┌─ AVAILABLE RECORDS

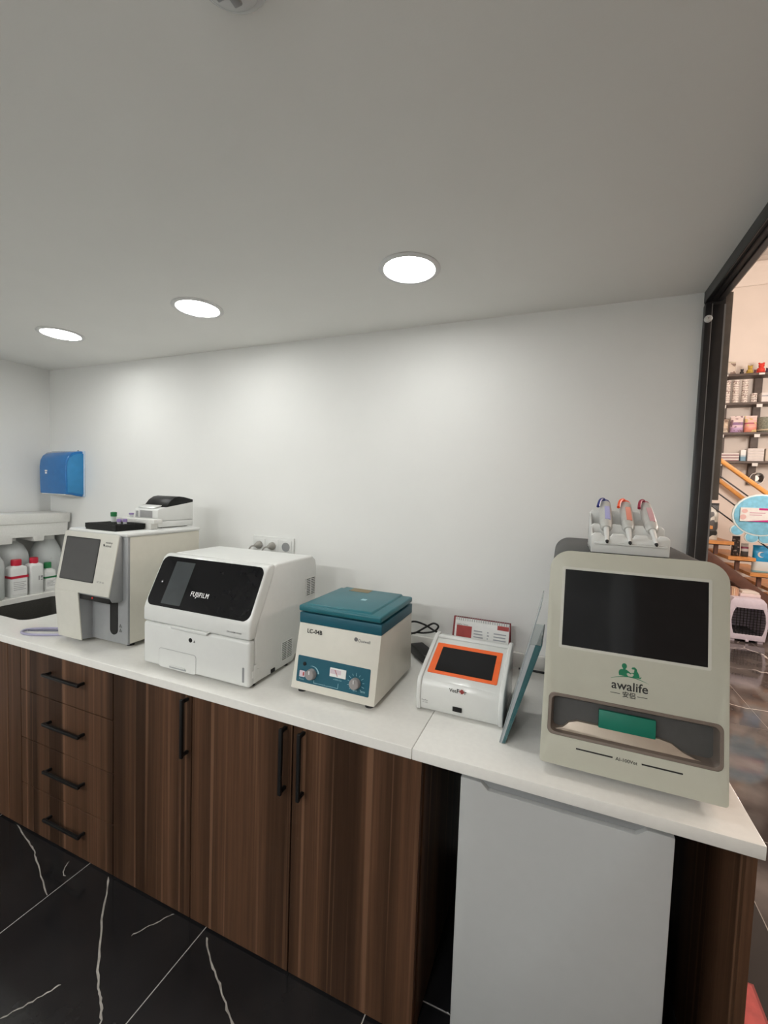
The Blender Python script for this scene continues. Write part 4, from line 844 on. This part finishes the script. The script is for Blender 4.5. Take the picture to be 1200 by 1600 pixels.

└─
┌─ AVAILABLE RECORDS

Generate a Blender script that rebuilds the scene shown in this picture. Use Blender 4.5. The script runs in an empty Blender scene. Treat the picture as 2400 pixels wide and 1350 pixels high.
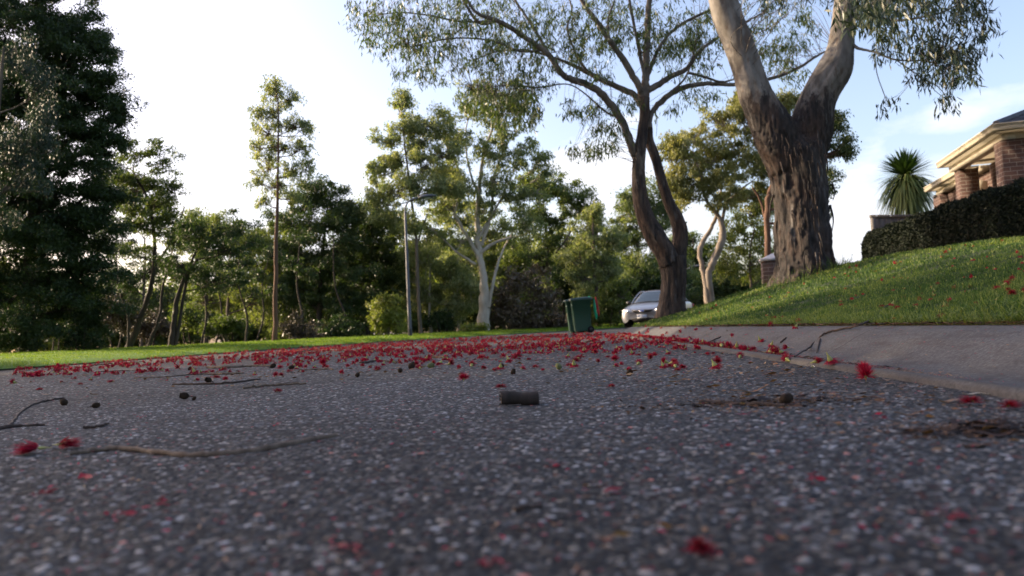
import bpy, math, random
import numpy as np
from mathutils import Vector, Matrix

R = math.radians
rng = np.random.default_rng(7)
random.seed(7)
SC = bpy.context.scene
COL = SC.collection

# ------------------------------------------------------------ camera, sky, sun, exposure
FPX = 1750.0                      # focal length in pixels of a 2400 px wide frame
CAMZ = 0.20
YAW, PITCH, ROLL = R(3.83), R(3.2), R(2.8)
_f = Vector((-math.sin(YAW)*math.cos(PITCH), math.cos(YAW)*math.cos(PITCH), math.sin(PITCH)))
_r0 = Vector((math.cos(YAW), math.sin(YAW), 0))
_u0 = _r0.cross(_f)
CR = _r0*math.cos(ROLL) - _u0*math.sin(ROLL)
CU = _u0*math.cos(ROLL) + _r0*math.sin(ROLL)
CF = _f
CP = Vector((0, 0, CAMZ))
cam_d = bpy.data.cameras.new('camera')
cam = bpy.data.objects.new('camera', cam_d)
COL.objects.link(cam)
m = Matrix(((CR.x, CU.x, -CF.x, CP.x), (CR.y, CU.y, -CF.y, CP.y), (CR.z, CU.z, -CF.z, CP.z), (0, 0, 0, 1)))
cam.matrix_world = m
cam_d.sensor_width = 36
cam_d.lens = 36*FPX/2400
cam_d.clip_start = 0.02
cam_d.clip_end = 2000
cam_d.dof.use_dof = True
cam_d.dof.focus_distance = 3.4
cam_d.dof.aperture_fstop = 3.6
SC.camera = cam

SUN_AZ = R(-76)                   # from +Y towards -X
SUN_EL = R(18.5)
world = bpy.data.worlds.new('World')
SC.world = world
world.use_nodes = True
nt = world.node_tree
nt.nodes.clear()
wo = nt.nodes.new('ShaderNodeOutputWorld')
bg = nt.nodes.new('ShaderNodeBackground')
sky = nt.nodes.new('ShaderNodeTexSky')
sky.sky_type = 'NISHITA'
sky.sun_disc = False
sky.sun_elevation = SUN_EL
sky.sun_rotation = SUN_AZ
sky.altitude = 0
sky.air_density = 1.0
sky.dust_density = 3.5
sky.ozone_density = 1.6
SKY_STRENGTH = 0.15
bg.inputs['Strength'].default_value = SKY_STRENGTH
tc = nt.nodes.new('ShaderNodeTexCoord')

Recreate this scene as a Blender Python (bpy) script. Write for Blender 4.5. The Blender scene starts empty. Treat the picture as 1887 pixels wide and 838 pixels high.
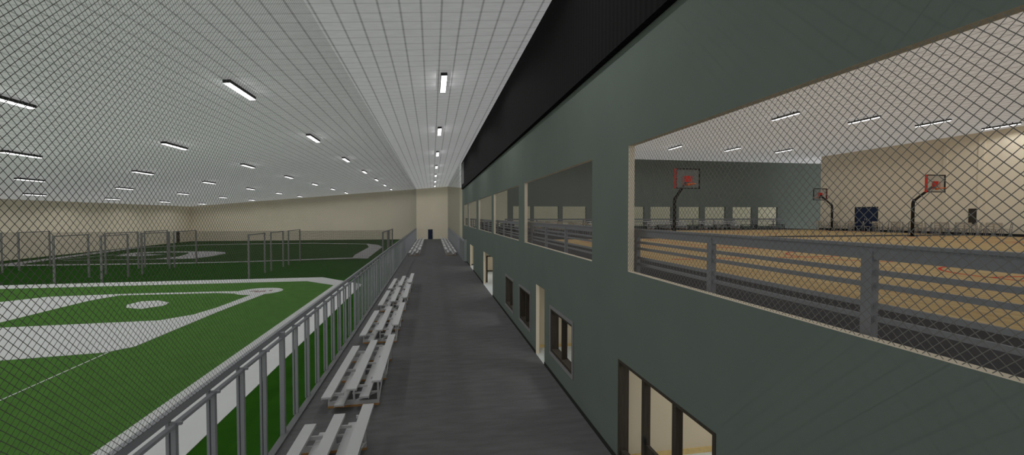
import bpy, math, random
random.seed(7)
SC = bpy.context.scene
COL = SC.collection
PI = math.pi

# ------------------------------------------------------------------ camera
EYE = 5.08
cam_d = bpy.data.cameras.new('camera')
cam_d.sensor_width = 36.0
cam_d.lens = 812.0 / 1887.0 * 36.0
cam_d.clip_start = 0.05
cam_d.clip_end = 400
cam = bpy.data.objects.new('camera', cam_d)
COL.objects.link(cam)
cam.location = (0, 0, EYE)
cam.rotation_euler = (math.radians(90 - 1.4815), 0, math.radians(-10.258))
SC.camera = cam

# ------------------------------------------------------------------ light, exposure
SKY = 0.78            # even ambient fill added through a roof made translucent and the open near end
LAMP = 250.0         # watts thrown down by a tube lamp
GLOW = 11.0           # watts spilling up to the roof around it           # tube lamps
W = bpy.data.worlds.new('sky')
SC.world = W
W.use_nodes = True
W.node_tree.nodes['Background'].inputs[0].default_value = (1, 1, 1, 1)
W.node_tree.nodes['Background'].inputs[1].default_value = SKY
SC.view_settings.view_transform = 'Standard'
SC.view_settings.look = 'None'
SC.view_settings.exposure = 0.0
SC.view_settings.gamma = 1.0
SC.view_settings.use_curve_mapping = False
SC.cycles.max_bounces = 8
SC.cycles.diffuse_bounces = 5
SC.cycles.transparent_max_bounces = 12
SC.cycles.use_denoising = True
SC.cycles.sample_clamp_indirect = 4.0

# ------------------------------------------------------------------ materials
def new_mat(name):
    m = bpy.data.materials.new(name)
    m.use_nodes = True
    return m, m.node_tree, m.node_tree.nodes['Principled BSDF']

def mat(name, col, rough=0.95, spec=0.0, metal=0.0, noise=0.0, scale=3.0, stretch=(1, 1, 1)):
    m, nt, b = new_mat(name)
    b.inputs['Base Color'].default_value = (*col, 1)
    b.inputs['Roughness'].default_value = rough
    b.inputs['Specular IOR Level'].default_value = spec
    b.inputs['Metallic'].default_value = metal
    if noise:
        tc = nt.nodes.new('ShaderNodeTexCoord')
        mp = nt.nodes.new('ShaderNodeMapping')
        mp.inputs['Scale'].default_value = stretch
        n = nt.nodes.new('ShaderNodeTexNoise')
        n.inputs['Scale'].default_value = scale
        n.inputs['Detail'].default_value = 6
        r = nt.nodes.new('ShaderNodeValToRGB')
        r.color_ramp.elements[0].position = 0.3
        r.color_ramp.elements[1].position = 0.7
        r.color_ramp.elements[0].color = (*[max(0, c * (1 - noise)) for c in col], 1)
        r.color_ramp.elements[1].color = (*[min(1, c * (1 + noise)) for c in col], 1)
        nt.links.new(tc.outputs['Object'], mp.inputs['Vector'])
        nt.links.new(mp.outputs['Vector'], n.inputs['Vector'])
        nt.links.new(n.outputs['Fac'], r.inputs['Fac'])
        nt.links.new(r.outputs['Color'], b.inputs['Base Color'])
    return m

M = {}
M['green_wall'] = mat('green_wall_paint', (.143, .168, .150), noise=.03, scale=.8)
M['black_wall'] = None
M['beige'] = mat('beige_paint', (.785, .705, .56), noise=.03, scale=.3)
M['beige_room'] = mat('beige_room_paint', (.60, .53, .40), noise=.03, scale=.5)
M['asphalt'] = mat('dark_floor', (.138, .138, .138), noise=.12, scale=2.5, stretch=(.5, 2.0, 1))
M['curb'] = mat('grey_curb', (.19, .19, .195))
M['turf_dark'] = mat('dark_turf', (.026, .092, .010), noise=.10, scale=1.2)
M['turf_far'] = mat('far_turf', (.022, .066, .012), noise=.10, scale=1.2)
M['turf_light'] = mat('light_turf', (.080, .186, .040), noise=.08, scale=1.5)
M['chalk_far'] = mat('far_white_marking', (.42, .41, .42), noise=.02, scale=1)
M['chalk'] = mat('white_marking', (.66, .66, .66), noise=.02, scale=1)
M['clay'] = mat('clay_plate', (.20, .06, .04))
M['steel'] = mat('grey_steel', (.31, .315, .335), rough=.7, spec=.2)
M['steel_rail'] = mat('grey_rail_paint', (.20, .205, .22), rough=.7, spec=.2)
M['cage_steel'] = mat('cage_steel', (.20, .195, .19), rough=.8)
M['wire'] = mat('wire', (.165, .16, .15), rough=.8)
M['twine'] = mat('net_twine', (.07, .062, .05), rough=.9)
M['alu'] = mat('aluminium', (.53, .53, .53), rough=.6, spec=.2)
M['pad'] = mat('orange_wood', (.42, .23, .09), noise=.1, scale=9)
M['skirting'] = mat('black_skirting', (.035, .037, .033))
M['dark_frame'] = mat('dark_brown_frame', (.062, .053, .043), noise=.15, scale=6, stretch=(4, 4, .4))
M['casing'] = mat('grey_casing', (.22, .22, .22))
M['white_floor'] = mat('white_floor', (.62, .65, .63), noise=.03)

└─

**WHAT YOU SHOULD DO**: Look above for the line with "Recreate this scene" and the line with "return m, m.node_tree, m.node_tree.nodes['Principled"; set down those two lines and all lines between them exactly, without pictures and without anything else.

**RESULT OF THIS EXERCISE**:
Recreate this scene as a Blender Python (bpy) script. Write for Blender 4.5. The Blender scene starts empty. Treat the picture as 1887 pixels wide and 838 pixels high.
import bpy, math, random
random.seed(7)
SC = bpy.context.scene
COL = SC.collection
PI = math.pi

# ------------------------------------------------------------------ camera
EYE = 5.08
cam_d = bpy.data.cameras.new('camera')
cam_d.sensor_width = 36.0
cam_d.lens = 812.0 / 1887.0 * 36.0
cam_d.clip_start = 0.05
cam_d.clip_end = 400
cam = bpy.data.objects.new('camera', cam_d)
COL.objects.link(cam)
cam.location = (0, 0, EYE)
cam.rotation_euler = (math.radians(90 - 1.4815), 0, math.radians(-10.258))
SC.camera = cam

# ------------------------------------------------------------------ light, exposure
SKY = 0.78            # even ambient fill added through a roof made translucent and the open near end
LAMP = 250.0         # watts thrown down by a tube lamp
GLOW = 11.0           # watts spilling up to the roof around it           # tube lamps
W = bpy.data.worlds.new('sky')
SC.world = W
W.use_nodes = True
W.node_tree.nodes['Background'].inputs[0].default_value = (1, 1, 1, 1)
W.node_tree.nodes['Background'].inputs[1].default_value = SKY
SC.view_settings.view_transform = 'Standard'
SC.view_settings.look = 'None'
SC.view_settings.exposure = 0.0
SC.view_settings.gamma = 1.0
SC.view_settings.use_curve_mapping = False
SC.cycles.max_bounces = 8
SC.cycles.diffuse_bounces = 5
SC.cycles.transparent_max_bounces = 12
SC.cycles.use_denoising = True
SC.cycles.sample_clamp_indirect = 4.0

# ------------------------------------------------------------------ materials
def new_mat(name):
    m = bpy.data.materials.new(name)
    m.use_nodes = True
    return m, m.node_tree, m.node_tree.nodes['Principled BSDF']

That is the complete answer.